As if the Suns don't have enough to think about this summer, Saturday's overtime loss to the Jazz in Utah certainly will provide more musing material.
A Suns win and a Dallas loss in Cleveland would have sliced the Mavericks' lead in the playoff chase to 2 1/2 games with a face-to-face meeting in Dallas still on the horizon. All the momentum would have been with the Suns as they headed off Sunday to Sacramento -- a place where they have dominated lately. So how did the Suns respond? How about listless first quarter and a downright awful second (11 points) against the Jazz? Then with the starters having dug the lion's share of a 21-point deficit, the Phoenix bench put together an improbable rally in one of the NBA's toughest building, spurring the Suns to a seven-point lead with two minutes left.

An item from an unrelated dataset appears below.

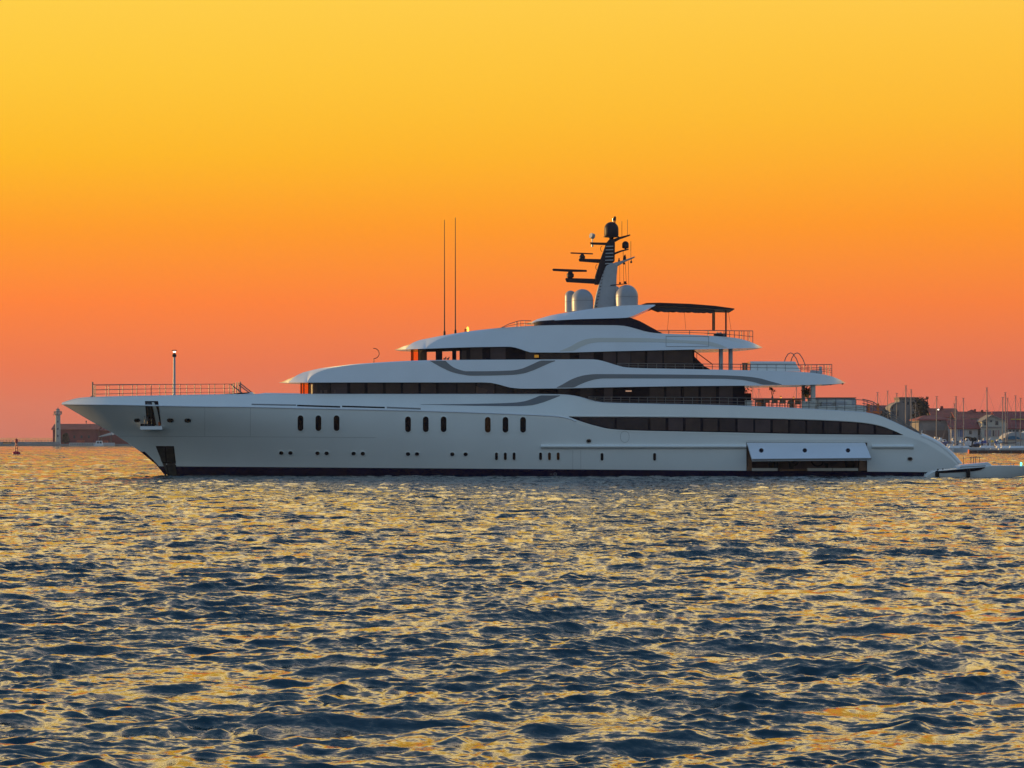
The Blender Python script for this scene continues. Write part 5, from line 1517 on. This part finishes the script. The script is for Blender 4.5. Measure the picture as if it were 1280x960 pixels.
tree(1151.6, 496.6, 561, 25, yc - 10, 'big round dark tree right of the square tower', 21)
tree(1159, 494.6, 561, 9, yc - 4, 'slender pine rising right of the big round tree', 22, conifer=True)
tree(1105, 509, 561, 14, yc - 14, 'dark bushy tree left of the vaulted hall', 23)
tree(1213.5, 546, 561, 17, YH1 - 14, 'flat dark tree before the white walled house', 24)
# street lamp, lit
t = thing('street_lamp', base(1171.8, 561, YH1 - 4), 'lit street lamp glowing white by the tallest red roof', 'lamp')
mb = MB(); mb.tube([W(1170.6, 561, YH1 - 4), W(1170.6, 511.4, YH1 - 4), W(1172.8, 511.2, YH1 - 4)], 0.09, 6); mb.build('pole', M['alu'], t)
mb = MB(); mb.lathe(W(1172.9, 512.8, YH1 - 4), [(0.08, 0), (0.22, 0.1), (0.2, 0.28), (0.08, 0.36)], 10); mb.build('lamp_head', M['lamp_w'], t)
# marquee and the boat with the white top beside it
ym = YR + 8
t = thing('marquee', base(1265, 558, ym), 'white domed marquee with a teal front panel on the quay at right', 'marquee')
mb = MB(); mb.prism([(1251.4, 549.4), (1253, 545.6), (1258, 541.8), (1264, 540), (1272, 540), (1280, 543), (1290, 549.4)], ym + 4, 4); mb.build('roof', M['tent'], t)
mb = MB(); mb.prism([(1251.2, 549.2), (1256, 547.2), (1262, 545.4), (1266, 544.8), (1271, 545.6), (1278.6, 548.8), (1278, 549.2)], ym - 0.2, 0.12); mb.build('front_panel', M['teal'], t)
mb = MB(); mb.pbox(1251.6, 1289, 549.6, 558.6, ym + 0.2, ym + 7.8); mb.build('wall', M['cream_wall'], t)
t = thing('motor_boat', base(1283, 556, ym - 3), 'white motor boat with dark windscreen half cut off at the right frame edge', 'boat')
mb = MB(); mb.prism([(1272, 545), (1276, 541), (1283, 538.4), (1296, 538.4), (1298, 545)], ym + 9.6, 1.2); mb.build('cabin', M['boat_white'], t)
mb = MB(); mb.pbox(1274, 1296, 542, 544, ym + 8.2, ym + 8.38); mb.build('window', M['pane_far'], t)
mb = MB(); mb.prism([(1270, 545.2), (1299, 545.2), (1297, 559), (1272, 559)], ym + 10, 1.6); mb.build('hull', M['boat_white'], t)

# sailing boats: hull, cabin, mast with spreaders, boom and stays
def sail_boat(px, py_top, label, y, hull_m='boat_white', lean=0.0, r=0.13, group='sailing boats moored along the quay'):
    s = mpp(y); b = Vector(W(px, Y_HOR + CAM_H / s, y)); b.z = 0
    t = thing('sailing_boat', b, label, 'sailboat', group)
    L = 0.62 * (W(0, py_top, y)[2])
    L = max(5, min(10, L))
    v, f = [], []
    for i, u in enumerate(np.linspace(0, 1, 9)):
        w = 1.4 * math.sin(math.pi * (0.12 + 0.83 * u)) ** 0.6 * (1 if u < 0.95 else 0.3); x = b.x - L * 0.5 + L * u
        z = 0.9 + 0.25 * u
        v += [(x, y - w, z), (x, y - w * 0.6, 0.0), (x, y, -0.35), (x, y + w * 0.6, 0.0), (x, y + w, z)]
    for i in range(8):
        for k in range(5):
            a, c = i * 5 + k, i * 5 + (k + 1) % 5
            f.append((a, c, c + 5, a + 5))
    f += [(0, 1, 2, 3, 4), tuple(40 + k for k in range(5))]
    build('hull', v, f, M[hull_m], t, smooth=True, sharp=30)
    mb = MB(); mb.add([(b.x - L * 0.2, y - 0.8, 0.95), (b.x + L * 0.2, y - 0.8, 0.95), (b.x + L * 0.2, y + 0.8, 0.95), (b.x - L * 0.2, y + 0.8, 0.95), (b.x - L * 0.17, y - 0.6, 1.5), (b.x + L * 0.13, y - 0.6, 1.5), (b.x + L * 0.13, y + 0.6, 1.5), (b.x - L * 0.17, y + 0.6, 1.5)],
                      [(0, 1, 2, 3), (4, 5, 6, 7), (0, 1, 5, 4), (1, 2, 6, 5), (2, 3, 7, 6), (3, 0, 4, 7)]); mb.build('cabin', M['boat_white'], t)
    top = Vector(W(px + lean, py_top, y)); ft = Vector((b.x, y, 1.2))
    mb = MB(); mb.tube([ft, ft.lerp(top, 0.5), top], r, 7, r2=r * 0.75); m_ = mb.build('mast', M['alu'], t, smooth=True)
    mb = MB(); q = ft.lerp(top, 0.62); mb.tube([q + Vector((-0.5, 0, 0)), q + Vector((0.5, 0, 0))], 0.05, 5); mb.tube([top + Vector((-0.3, 0, 0.05)), top + Vector((0.3, 0, 0.05))], 0.05, 4); mb.build('spreader', M['alu'], m_)
    mb = MB(); mb.tube([(b.x, y, 2.2), (b.x - L * 0.34, y, 2.1)], 0.10, 6); mb.build('boom', M[('alu', 'tent', 'cloth_dark', 'blue')[int(px * 7) % 4]], t)
    mb = MB(); mb.tube([top, (b.x + L * 0.49, y, 1.1)], 0.018, 4); mb.tube([top, (b.x - L * 0.5, y, 0.9)], 0.018, 4); mb.build('stay', M['alu'], t)


for px, py, lab, dy, hm, ln, r in (
        (941, 483, 'mast of a sailing boat seen under the overhang left of the dining table vase', 30, 'boat_white', 0, .08),
        (948.6, 487, 'thin mast of a sailing boat seen right beside the first under the overhang', 34, 'boat_white', 0, .06),
        (995.4, 484, 'grey mast of a sailing boat seen left of the hanging plant on the aft deck', 30, 'boat_white', 0, .10),
        (1097, 491, 'sailing boat whose mast rises first behind the curved stern rail', 10, 'boat_white', 0, .11),
        (1109.6, 489, 'sailing boat with a mast in front of the bushy tree left of the vaulted hall', 14, 'boat_white', 0, .10),
        (1121, 492, 'sailing boat with a mast in front of the vaulted hall', 18, 'boat_white', 0, .11),
        (1132.2, 482.4, 'sailing boat with the tall stout mast in front of the square tower', 6, 'boat_white', 0.2, .17),
        (1139.2, 487.4, 'sailing boat with the second mast in front of the square tower', 12, 'boat_white', -0.2, .14),
        (1144.4, 503, 'sailing boat with the short mast in front of the big round tree', 16, 'boat_white', 0, .08),
        (1170.6, 496, 'sailing boat with a mast beside the lit street lamp', 24, 'boat_white', 0.4, .12),
        (1188.6, 517, 'sailing boat with the shortest mast at the corner of the white house', 12, 'blue', 0, .08),
        (1193.2, 505, 'sailing boat with the lower mast of the close pair before the white house', 20, 'boat_white', 0, .10),
        (1195, 496, 'sailing boat with the taller mast of the close pair before the white house', 8, 'boat_white', 0, .16),
        (1204.8, 498, 'sailing boat with a slightly leaning mast before the middle of the white house', 10, 'boat_white', -0.6, .12),
        (1234.2, 485, 'sailing boat with a tall mast rising in front of the cream gable', 8, 'boat_white', -0.6, .15),
        (1253.4, 497, 'sailing boat with the left mast of three at the edge of the red hall', 12, 'boat_white', 0, .12),
        (1257.6, 491, 'sailing boat with the tallest of three masts before the red hall', 6, 'boat_white', -1.0, .13),
        (1259.2, 498, 'sailing boat with the right, thin mast of three before the red hall', 16, 'boat_white', 0.2, .08),
        (1270, 495, 'sailing boat with a mast rising behind the white marquee', 20, 'boat_white', -0.5, .10),
        (1275.6, 498, 'sailing boat with a hook topped mast at the right frame edge', 14, 'boat_white', 0.3, .11)):
    # the boats lie in the basin in front of the quay edge or are laid up on it
    sail_boat(px, py, lab, YR - 14 - 4 - dy * 0.9, hm, ln, r)

# small craft and clutter along the quay
def small_boat(px, py, w, h, y, m, label, cover=None):
    t = thing('small_boat', base(px, py, y), label, 'boat', 'small boats along the quay')
    mb = MB(); mb.prism([(px - w / 2, py - h * 0.5), (px + w / 2 + 0.6, py - h * 0.6), (px + w / 2 - 0.4, py), (px - w / 2 + 0.4, py)], y, 1.0); mb.build('hull', M[m], t)
    mb = MB(); mb.prism([(px - w * 0.25, py - h * 0.52), (px - w * 0.18, py - h), (px + w * 0.14, py - h * 0.96), (px + w * 0.3, py - h * 0.55)], y, 0.8); cb_ = mb.build('cabin' if not cover else 'cover', M[cover or 'boat_white'], t)
    if not cover:
        mb = MB(); mb.pbox(px - w * 0.16, px + w * 0.16, py - h * 0.86, py - h * 0.68, y - 0.88, y - 0.78); mb.build('window', M['pane_far'], cb_)


for i, (px, py, w, h, m, lab, cv) in enumerate((
        (1162, 553, 8, 6, 'boat_white', 'white boat under a blue cover close to the yacht stern', 'blue'),
        (1170, 556, 9, 10, 'boat_white', 'white cabin boat just right of the yacht stern', None),
        (1180.6, 556, 8, 7, 'blue', 'blue hulled boat with white cabin before the brown house wall', None),
        (1187, 558, 7, 6, 'boat_white', 'white boat under a dark cover before the brown house wall', 'cloth_dark'),
        (1196, 558, 9, 5, 'boat_white', 'white boat with a grey cover below the left end of the white house', 'tent'),
        (1209, 557, 9, 9, 'boat_white', 'bigger white cabin boat beside a yellow cover under the flat tree', None),
        (1219, 558, 8, 6, 'cloth_dark', 'dark hulled boat with white cabin near the dark doorway', None),
        (1233.6, 558, 7, 7, 'boat_white', 'white cabin boat in front of the pink doors', None),
        (1246.6, 558, 6, 8, 'boat_white', 'white boat just left of the marquee', None),
        (1175.4, 552, 6, 5, 'boat_white', 'white boat with a white cover behind the blue hulled boat', 'boat_white'),
        (1191.6, 554, 6, 6, 'boat_white', 'white cabin boat under the pair of close masts', None),
        (1202.6, 553, 5, 4, 'boat_white', 'white boat with a blue cover at the foot of the slightly leaning mast', 'blue'),
        (1224.6, 555, 6, 5, 'boat_white', 'white boat with a white cover left of the small white parasol', 'boat_white'),
        (1230, 553.4, 5, 5, 'blue', 'blue boat with a white cabin just right of the small white parasol', None),
        (1249.6, 553.4, 5, 5, 'boat_white', 'white boat with a teal cover touching the marquee wall', 'teal'))):
    small_boat(px, py, w, h, YR - 6 + 2.2 * (i % 3), m, lab, cv)
for px, py, w, m, lab in ((1227.6, 551, 5.4, 'tent', 'white parasol standing between the doorway and the pink doors'), (1239, 547.6, 8, 'tent', 'wide white parasol before the cream gable house'),
                          (1206.5, 552.6, 3, 'yellow', 'small yellow parasol left of the bigger cabin boat'), (1240.4, 550.4, 4.2, 'yellow', 'yellow parasol under the wide white one')):
    y = YR - 2 + (px % 3); s = mpp(y)
    t = thing('parasol', base(px, 559.5, y), lab, 'parasol')
    c = W(px, 559.5, y); h = (559.5 - py) * s
    mb = MB(); mb.tube([c, (c[0], c[1], c[2] + h)], 0.05, 6); mb.build('pole', M['alu'], t)
    mb = MB(); mb.lathe((c[0], c[1], c[2] + h - 0.1), [(w / 2 * s, -0.35), (w / 2 * s * 0.6, 0.0), (0.05, 0.3)], 8); mb.build('canopy', M[m], t)


def person(px, py_feet, h_m, y, top, label, seed):
    r = random.Random(seed); c = Vector(W(px, py_feet, y))
    t = thing('person', c, label, 'person', 'people on the quay')
    k = h_m / 1.75
    me = bpy.data.meshes.new('body')
    J = [(0, 0, 0.92, .15), (0, 0, 1.15, .14), (0, 0, 1.38, .17), (0, 0, 1.5, .06), (0, 0, 1.62, .10), (0, 0, 1.70, .085),
         (-.09, 0, .86, .10), (-.12, .02, .47, .07), (-.13, 0, .08, .05), (.09, 0, .86, .10), (.13, -.05, .47, .07), (.16, .04, .08, .05),
         (-.19, 0, 1.38, .065), (-.25, .02, 1.1, .05), (-.24, -.06, .85, .04), (.19, 0, 1.38, .065), (.26, .02, 1.1, .05), (.27, -.06, .85, .04)]
    E = [(0, 1), (1, 2), (2, 3), (3, 4), (4, 5), (0, 6), (6, 7), (7, 8), (0, 9), (9, 10), (10, 11), (2, 12), (12, 13), (13, 14), (2, 15), (15, 16), (16, 17)]
    me.from_pydata([(a * k, b * k, z * k) for a, b, z, q in J], E, [])
    o = bpy.data.objects.new('body', me); COL.objects.link(o); o.parent = t
    bm = bmesh.new(); bm.from_mesh(me); ly = bm.verts.layers.skin.verify(); bm.verts.ensure_lookup_table()
    for i, q in enumerate(J):
        bm.verts[i][ly].radius = (q[3] * k, q[3] * k)
    bm.verts[0][ly].use_root = True
    bm.to_mesh(me); bm.free()
    o.modifiers.new('skin', 'SKIN'); sd = o.modifiers.new('sub', 'SUBSURF'); sd.levels = sd.render_levels = 1
    me.materials.append(M[top])


person(1234.8, 561.4, 1.8, YR - 11, 'cloth_dark', 'standing person in dark clothes at the quay edge left of the pier end', 1)
person(1227.6, 559.5, 1.7, YR - 7, 'cloth_dark', 'standing person in dark clothes under the small white parasol', 2)
person(1244.6, 559.5, 1.8, YR - 8, 'blue', 'standing person in blue beside the yellow parasol', 3)
person(1197, 559.5, 1.7, YR - 8, 'cloth_dark', 'standing person in dark clothes among the boats below the pair of masts', 4)
# ---------------------------------------------------------------- sunset haze over the bay
HAZE = 0.00006
mb = MB(); mb.box(-900, 900, -DIST - 40, 1700, -3, 27)
hm = bpy.data.materials.new('haze'); hm.use_nodes = True
n, l = hm.node_tree.nodes, hm.node_tree.links
n.clear()
o = n.new('ShaderNodeOutputMaterial'); pv = n.new('ShaderNodeVolumePrincipled')
pv.inputs['Color'].default_value = (0.66, 0.72, 1.0, 1)
pv.inputs['Density'].default_value = HAZE
pv.inputs['Anisotropy'].default_value = 0.3
l.new(pv.outputs[0], o.inputs['Volume'])
hz = mb.build('haze', hm)
hz['kind'] = 'stuff'
SC.cycles.volume_bounces = 1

And the Suns gave it all back. Suddenly the shots stopped falling. The defense sagged. Grant Hill flat out dropped and inbounds pass out of bounds just before he was about to be intentionally fouled. And when the dust settled, Phoenix had let a game it absolutely had to have slip through its fingers -- along with a chance to put some heat on Dallas and Mark Cuban's Twitter fingers.
Phoenix still can carve a game off the deficit if it can beat the Kings while LeBron James does his thing against Dallas. But there are only nine games left for the Suns, and chances are they won't get a better opportunity to apply pressure than they had against the Jazz.
JAZZ 104, SUNS 99 (OT): Down 21 points in the third quarter, the Suns put on a furious rally led by their bench and forged an 88-81 lead with two minutes left. But Phoenix couldn't close the deal, and Utah forced overtime and eventually pulled away behind 26 points and 11 rebounds from Mehmet Okur and 21 points and 13 assists from Deron Williams.
Steve Nash had 20 points for the Suns, and both Shaquille O'Neal (16 points, 10 rebounds) and Matt Barnes (14 points, 10 rebounds) recorded double-doubles. But the Suns blew a four-point lead with 30 seconds to go and folded after scoring the first four points of overtime.